For every post, you publish on your site, ensure you’re populating your Open Graph title, description, image and canonical URL data. You can also add tags that show what type of content you’re posting, as well as what topics it relates to. Populating these tags can help your content display in a user’s “interests”, increasing your reach. Even better!

Once your tags are updated, Facebook will pull them from your site – and your post preview will display as intended.

Make Your Content Marketing a Literal Ad for Your Company

Ads are another area where you can tweak your content to make it display as intended. Facebook’s reasoning here is that ads go through a review process to flag any misleading information. Thus “fake news” is less likely to slip through the cracks. (Not wanting to bite the hand that feeds you is probably another motivation.)

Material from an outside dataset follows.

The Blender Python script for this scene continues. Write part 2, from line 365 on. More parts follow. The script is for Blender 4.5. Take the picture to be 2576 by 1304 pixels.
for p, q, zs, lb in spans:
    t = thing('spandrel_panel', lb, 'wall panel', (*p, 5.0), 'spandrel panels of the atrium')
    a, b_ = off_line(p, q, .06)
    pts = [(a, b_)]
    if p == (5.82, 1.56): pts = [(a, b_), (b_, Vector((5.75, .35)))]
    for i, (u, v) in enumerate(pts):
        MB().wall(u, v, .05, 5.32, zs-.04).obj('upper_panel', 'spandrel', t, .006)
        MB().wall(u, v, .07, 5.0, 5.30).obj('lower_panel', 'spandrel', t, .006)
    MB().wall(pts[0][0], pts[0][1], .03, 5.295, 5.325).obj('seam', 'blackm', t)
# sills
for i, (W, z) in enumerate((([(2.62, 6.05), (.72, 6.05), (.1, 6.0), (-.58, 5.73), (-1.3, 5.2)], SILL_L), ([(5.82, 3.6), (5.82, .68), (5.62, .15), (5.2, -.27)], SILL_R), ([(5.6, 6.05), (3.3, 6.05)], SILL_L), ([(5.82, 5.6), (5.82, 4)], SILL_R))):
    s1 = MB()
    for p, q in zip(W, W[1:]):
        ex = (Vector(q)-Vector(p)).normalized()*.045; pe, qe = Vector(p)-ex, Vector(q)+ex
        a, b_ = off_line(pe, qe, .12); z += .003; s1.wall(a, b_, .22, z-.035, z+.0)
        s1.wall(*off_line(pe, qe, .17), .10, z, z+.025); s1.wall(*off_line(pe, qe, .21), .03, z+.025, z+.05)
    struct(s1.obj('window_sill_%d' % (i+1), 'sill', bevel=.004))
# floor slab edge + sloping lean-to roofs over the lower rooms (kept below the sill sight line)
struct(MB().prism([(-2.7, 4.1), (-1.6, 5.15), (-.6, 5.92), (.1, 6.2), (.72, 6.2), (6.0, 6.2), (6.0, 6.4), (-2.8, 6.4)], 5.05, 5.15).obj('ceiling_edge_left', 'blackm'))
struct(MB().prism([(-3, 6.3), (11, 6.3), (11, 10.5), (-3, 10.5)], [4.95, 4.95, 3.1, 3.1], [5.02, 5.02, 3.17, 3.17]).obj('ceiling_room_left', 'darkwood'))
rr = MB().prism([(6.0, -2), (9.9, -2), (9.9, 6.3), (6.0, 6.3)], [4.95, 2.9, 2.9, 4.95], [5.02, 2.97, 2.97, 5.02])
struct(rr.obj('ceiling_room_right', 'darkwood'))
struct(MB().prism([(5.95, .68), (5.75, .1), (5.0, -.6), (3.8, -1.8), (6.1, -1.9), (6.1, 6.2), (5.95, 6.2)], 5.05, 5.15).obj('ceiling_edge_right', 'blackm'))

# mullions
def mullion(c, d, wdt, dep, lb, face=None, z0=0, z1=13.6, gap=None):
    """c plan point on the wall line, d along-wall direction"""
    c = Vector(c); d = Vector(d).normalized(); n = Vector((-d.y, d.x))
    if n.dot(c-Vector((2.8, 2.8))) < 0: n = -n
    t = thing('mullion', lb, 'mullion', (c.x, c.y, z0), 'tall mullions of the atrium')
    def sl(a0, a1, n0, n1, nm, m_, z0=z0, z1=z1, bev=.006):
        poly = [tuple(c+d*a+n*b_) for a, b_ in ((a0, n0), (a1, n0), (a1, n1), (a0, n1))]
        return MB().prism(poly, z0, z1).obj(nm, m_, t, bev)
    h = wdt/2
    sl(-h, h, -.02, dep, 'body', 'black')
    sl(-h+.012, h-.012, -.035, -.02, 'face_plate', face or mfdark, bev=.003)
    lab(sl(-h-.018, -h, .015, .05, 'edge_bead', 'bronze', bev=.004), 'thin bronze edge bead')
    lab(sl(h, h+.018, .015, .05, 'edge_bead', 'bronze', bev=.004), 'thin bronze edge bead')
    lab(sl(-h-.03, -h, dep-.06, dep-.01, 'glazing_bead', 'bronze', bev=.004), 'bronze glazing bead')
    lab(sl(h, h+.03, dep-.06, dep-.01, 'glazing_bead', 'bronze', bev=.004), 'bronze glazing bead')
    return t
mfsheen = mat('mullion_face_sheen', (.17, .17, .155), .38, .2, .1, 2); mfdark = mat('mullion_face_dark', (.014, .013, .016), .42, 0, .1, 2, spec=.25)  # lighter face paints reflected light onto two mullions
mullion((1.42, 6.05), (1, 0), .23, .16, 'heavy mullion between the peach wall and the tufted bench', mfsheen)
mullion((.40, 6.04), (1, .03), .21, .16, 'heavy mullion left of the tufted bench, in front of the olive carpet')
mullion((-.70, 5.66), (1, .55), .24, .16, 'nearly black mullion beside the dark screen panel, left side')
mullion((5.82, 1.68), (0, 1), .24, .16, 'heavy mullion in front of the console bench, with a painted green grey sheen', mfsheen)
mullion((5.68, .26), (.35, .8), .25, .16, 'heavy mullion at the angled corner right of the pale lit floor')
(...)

There are a couple of ad-related Facebook publishing paths you can take. The first is to post your content as an ad, editing the headline, preview text, news feed link descriptor and display link as you go. You can also submit a custom image or video to accompany your content. Once you’ve added the requisite details, you can post your content as a sponsored post.

How the original link pre-populates in Facebook Ad Manager.

The second approach is to post your ad straight to your page instead of as a sponsored post. The first steps are the same, except you’ll want to “pause” your ad within Ads Manager to stop it running as a sponsored post. After that, just open the Page Post tool in Business Manager and hit “publish”. Your vetted and approved ad will appear as a regular post.

It’s not an ideal workflow, but it gets the job done.

Make friends with Facebook-friendly SEO plugins like Yoast

A third option for getting your shared content sitting pretty on Facebook is to use an SEO plugin like Yoast. If you’re using a CMS like Wordpress or Squarespace to post regular blog content, Yoast will make life better – and better converting.

Yoast allows you to customize the title, description, and image preview metadata for your shareable content and gives you SEO recommendations along the way. It also has a “preview” feature so that you can get insight into how your content will display on Facebook before you publish it to your site. The fields on this feature are editable, so you can make changes at any point.

There’s a preview feature for Twitter as well, so you can kill two social media birds with one stone.

Yoast lives at the bottom of your Wordpress post editor page.

You can also access it through the “SEO” section of your Dashboard. Oh, and remember what we were saying about Open Graph tags earlier? You can set up Yoast to auto-populate your posts with tags that are social media friendly and SEO friendly all at once. Too easy.